### 3D scene scripts
-- -- --

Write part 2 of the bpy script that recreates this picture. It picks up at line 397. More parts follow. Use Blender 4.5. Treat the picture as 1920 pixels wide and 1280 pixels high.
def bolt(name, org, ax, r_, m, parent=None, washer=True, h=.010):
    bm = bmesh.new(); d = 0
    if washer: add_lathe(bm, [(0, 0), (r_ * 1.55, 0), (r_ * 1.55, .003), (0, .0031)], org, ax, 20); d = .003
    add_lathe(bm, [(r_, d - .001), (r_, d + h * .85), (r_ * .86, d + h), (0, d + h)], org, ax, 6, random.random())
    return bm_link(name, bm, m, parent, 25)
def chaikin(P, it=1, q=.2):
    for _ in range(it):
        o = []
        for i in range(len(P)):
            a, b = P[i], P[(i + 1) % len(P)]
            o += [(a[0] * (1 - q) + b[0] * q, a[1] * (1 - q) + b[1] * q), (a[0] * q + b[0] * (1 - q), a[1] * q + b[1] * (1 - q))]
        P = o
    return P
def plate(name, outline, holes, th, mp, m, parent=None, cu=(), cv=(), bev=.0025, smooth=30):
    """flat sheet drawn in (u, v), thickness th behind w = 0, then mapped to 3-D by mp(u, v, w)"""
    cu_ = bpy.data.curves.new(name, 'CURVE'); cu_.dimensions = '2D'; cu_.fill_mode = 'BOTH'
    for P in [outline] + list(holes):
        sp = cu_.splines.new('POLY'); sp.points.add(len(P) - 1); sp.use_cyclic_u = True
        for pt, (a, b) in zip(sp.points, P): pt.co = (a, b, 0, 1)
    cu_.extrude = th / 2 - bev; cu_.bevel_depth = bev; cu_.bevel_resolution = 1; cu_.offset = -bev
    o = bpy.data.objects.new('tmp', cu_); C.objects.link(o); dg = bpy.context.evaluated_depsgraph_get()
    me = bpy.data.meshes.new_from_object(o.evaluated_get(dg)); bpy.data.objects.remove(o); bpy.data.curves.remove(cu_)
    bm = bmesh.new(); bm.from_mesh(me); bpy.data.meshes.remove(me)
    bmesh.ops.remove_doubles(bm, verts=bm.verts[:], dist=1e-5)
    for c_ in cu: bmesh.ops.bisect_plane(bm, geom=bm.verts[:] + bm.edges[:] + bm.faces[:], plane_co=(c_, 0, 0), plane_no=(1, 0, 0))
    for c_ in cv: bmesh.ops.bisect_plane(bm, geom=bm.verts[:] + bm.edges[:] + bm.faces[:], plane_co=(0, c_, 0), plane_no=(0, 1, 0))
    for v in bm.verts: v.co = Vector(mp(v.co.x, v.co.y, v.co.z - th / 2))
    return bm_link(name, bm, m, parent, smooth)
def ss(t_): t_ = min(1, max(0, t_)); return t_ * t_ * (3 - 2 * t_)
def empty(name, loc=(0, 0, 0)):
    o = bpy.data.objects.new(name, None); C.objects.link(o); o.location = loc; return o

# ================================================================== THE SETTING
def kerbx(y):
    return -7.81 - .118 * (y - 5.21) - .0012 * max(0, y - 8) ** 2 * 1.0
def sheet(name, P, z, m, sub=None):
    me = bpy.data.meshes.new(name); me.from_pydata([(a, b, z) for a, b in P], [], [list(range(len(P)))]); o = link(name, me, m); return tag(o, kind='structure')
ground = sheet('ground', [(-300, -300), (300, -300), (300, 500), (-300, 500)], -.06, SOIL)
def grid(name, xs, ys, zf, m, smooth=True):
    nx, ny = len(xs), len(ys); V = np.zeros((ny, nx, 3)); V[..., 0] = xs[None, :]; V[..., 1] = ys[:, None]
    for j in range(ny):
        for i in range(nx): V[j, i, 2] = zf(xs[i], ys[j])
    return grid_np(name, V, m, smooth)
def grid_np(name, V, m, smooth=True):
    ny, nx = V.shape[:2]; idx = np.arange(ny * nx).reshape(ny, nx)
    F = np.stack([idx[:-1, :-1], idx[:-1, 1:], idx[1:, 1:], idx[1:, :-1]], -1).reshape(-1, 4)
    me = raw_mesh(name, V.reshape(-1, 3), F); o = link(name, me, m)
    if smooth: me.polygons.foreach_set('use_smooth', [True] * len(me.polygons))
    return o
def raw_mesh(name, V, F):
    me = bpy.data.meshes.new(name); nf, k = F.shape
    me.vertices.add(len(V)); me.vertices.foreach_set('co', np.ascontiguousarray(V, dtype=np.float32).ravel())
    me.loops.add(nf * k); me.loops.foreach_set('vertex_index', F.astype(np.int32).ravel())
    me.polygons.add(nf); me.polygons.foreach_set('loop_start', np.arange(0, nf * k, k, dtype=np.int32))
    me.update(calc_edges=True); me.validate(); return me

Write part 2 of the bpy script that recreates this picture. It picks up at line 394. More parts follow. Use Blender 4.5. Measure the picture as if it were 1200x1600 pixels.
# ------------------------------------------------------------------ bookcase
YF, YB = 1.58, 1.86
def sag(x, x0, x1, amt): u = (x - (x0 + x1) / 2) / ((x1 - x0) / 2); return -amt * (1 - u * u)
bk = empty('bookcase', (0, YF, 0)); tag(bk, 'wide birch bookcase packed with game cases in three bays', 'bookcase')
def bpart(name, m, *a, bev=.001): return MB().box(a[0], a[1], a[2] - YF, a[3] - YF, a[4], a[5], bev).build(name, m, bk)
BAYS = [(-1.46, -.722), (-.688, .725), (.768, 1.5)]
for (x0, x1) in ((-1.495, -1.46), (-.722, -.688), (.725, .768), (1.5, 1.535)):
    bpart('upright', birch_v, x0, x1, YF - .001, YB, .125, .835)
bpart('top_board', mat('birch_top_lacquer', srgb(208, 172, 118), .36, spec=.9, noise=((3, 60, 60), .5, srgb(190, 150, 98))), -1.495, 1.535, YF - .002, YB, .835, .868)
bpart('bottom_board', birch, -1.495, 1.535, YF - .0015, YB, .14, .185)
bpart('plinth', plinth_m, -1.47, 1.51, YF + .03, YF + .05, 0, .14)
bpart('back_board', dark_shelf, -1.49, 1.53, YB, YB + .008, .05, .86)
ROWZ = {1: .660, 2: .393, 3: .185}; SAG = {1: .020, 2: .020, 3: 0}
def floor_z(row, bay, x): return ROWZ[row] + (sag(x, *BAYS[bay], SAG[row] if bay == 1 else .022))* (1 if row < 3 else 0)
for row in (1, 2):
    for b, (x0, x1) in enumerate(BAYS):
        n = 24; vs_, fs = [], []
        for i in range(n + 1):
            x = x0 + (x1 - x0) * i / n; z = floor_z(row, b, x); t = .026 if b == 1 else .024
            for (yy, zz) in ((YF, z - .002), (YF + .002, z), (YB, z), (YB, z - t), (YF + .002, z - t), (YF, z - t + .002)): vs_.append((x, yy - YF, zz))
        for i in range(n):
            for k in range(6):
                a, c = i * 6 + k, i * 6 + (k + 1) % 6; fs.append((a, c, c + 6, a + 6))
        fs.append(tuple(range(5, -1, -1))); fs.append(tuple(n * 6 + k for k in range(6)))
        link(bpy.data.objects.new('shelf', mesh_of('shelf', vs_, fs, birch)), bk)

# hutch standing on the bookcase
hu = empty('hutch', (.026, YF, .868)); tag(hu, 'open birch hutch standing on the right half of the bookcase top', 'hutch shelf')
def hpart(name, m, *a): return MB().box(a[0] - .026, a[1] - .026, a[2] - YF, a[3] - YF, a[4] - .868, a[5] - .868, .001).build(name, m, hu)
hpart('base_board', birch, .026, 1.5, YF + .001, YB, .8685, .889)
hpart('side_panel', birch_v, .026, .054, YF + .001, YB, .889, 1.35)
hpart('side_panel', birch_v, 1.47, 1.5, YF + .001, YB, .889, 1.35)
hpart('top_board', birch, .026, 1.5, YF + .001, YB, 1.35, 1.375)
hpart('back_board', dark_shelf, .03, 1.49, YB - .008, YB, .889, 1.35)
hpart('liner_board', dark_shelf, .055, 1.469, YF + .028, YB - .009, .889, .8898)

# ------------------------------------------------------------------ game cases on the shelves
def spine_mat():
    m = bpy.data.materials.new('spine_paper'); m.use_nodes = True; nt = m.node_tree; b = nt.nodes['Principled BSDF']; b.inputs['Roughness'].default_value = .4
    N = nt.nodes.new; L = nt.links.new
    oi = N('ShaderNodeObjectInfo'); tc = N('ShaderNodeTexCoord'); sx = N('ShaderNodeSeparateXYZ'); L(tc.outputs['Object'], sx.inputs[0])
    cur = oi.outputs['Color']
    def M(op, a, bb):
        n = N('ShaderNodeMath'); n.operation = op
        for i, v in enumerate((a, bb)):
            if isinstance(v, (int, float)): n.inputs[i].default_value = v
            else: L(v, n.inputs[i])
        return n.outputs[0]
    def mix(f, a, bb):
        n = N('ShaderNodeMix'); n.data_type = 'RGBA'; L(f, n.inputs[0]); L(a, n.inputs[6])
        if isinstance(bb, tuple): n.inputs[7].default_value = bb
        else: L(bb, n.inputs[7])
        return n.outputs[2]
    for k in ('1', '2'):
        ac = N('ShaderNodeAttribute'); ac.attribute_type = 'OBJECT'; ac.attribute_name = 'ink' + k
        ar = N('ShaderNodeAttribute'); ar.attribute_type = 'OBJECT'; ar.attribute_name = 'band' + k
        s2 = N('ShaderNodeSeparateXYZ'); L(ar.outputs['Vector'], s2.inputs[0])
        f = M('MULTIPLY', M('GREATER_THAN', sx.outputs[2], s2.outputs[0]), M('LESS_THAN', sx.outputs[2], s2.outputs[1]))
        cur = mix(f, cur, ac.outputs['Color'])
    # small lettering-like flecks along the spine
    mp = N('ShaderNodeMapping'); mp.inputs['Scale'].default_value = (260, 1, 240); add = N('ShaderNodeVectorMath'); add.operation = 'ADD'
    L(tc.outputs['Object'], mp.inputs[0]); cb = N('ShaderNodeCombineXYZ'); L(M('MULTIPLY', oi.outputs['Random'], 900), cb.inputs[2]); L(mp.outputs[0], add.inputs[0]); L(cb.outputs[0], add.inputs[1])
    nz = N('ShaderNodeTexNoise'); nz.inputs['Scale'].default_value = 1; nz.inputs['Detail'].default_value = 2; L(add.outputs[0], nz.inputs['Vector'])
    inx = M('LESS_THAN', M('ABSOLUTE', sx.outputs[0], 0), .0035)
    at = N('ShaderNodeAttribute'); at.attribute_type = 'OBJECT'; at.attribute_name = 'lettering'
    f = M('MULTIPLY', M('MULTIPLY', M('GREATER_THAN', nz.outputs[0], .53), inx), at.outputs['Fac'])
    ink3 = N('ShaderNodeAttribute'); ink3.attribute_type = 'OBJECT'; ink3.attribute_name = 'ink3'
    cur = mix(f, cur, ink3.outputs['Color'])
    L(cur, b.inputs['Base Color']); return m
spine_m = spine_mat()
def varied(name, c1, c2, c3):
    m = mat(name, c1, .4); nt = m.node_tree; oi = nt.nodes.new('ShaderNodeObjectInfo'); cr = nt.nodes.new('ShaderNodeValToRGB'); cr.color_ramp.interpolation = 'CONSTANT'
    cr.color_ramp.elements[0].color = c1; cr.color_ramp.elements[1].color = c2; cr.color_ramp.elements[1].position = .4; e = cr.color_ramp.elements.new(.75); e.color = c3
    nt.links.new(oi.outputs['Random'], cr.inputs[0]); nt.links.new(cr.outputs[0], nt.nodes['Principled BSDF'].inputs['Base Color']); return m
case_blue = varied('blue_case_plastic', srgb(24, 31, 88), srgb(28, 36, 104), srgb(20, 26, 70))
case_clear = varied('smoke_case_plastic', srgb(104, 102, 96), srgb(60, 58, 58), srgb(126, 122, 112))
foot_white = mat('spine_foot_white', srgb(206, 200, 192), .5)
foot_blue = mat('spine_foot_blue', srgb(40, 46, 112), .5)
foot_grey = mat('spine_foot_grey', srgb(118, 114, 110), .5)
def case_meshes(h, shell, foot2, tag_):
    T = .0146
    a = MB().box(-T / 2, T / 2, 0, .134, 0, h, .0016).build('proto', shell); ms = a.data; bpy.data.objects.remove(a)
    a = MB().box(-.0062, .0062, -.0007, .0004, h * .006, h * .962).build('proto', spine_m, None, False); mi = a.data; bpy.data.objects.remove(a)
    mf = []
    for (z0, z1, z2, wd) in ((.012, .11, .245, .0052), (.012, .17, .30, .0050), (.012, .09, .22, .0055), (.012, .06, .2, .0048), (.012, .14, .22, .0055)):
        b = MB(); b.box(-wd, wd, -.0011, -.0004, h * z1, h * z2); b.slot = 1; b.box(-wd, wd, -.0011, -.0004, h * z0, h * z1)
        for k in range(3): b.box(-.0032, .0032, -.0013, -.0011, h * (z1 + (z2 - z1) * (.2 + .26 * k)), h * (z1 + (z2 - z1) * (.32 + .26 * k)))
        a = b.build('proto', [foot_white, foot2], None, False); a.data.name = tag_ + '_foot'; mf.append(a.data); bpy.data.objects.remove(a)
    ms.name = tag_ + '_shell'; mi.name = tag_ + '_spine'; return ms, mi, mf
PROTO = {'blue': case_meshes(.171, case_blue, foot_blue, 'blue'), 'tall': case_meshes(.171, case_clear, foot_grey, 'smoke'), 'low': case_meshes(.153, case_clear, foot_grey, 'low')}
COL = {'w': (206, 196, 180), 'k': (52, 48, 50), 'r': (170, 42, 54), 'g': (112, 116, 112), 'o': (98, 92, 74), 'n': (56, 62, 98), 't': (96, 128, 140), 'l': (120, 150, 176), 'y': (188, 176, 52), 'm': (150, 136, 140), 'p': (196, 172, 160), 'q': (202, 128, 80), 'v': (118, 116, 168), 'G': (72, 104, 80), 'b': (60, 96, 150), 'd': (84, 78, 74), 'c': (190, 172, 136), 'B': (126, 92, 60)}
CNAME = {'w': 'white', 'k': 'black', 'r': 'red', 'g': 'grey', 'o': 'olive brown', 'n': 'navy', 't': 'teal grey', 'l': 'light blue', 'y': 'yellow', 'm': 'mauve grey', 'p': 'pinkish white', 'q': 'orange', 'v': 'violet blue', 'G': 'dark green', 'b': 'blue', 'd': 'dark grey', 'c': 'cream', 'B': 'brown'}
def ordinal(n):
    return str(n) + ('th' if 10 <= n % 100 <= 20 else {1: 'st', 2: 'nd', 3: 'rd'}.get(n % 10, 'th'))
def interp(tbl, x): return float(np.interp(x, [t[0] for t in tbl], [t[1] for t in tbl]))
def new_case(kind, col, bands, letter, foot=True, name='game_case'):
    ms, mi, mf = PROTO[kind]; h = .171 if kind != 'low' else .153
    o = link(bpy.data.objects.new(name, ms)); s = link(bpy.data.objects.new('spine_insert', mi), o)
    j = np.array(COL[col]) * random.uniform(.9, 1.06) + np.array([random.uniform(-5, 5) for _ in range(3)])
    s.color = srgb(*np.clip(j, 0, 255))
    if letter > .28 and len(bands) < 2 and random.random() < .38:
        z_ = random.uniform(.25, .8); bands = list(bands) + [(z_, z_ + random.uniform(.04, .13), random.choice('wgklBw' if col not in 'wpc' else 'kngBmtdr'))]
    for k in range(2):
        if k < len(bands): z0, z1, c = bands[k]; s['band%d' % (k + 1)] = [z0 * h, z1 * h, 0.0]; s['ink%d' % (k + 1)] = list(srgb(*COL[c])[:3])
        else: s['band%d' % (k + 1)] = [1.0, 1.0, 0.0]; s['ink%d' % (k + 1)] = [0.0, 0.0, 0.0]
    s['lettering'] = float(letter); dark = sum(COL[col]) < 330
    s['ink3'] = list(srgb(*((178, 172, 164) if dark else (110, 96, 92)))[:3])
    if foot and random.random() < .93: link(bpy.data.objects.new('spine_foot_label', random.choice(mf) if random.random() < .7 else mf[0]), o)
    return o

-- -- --

### Objective
Extract from the records above the lines from the one containing "bpart('back_board', dark_shelf, -1.49, 1.53, YB, YB" to the one containing "hpart('liner_board', dark_shelf, .055, 1.469, YF", both lines included, exactly as they appear and with nothing else.

### Exercise output
bpart('back_board', dark_shelf, -1.49, 1.53, YB, YB + .008, .05, .86)
ROWZ = {1: .660, 2: .393, 3: .185}; SAG = {1: .020, 2: .020, 3: 0}
def floor_z(row, bay, x): return ROWZ[row] + (sag(x, *BAYS[bay], SAG[row] if bay == 1 else .022))* (1 if row < 3 else 0)
for row in (1, 2):
    for b, (x0, x1) in enumerate(BAYS):
        n = 24; vs_, fs = [], []
        for i in range(n + 1):
            x = x0 + (x1 - x0) * i / n; z = floor_z(row, b, x); t = .026 if b == 1 else .024
            for (yy, zz) in ((YF, z - .002), (YF + .002, z), (YB, z), (YB, z - t), (YF + .002, z - t), (YF, z - t + .002)): vs_.append((x, yy - YF, zz))
        for i in range(n):
            for k in range(6):
                a, c = i * 6 + k, i * 6 + (k + 1) % 6; fs.append((a, c, c + 6, a + 6))
        fs.append(tuple(range(5, -1, -1))); fs.append(tuple(n * 6 + k for k in range(6)))
        link(bpy.data.objects.new('shelf', mesh_of('shelf', vs_, fs, birch)), bk)

# hutch standing on the bookcase
hu = empty('hutch', (.026, YF, .868)); tag(hu, 'open birch hutch standing on the right half of the bookcase top', 'hutch shelf')
def hpart(name, m, *a): return MB().box(a[0] - .026, a[1] - .026, a[2] - YF, a[3] - YF, a[4] - .868, a[5] - .868, .001).build(name, m, hu)
hpart('base_board', birch, .026, 1.5, YF + .001, YB, .8685, .889)
hpart('side_panel', birch_v, .026, .054, YF + .001, YB, .889, 1.35)
hpart('side_panel', birch_v, 1.47, 1.5, YF + .001, YB, .889, 1.35)
hpart('top_board', birch, .026, 1.5, YF + .001, YB, 1.35, 1.375)
hpart('back_board', dark_shelf, .03, 1.49, YB - .008, YB, .889, 1.35)
hpart('liner_board', dark_shelf, .055, 1.469, YF + .028, YB - .009, .889, .8898)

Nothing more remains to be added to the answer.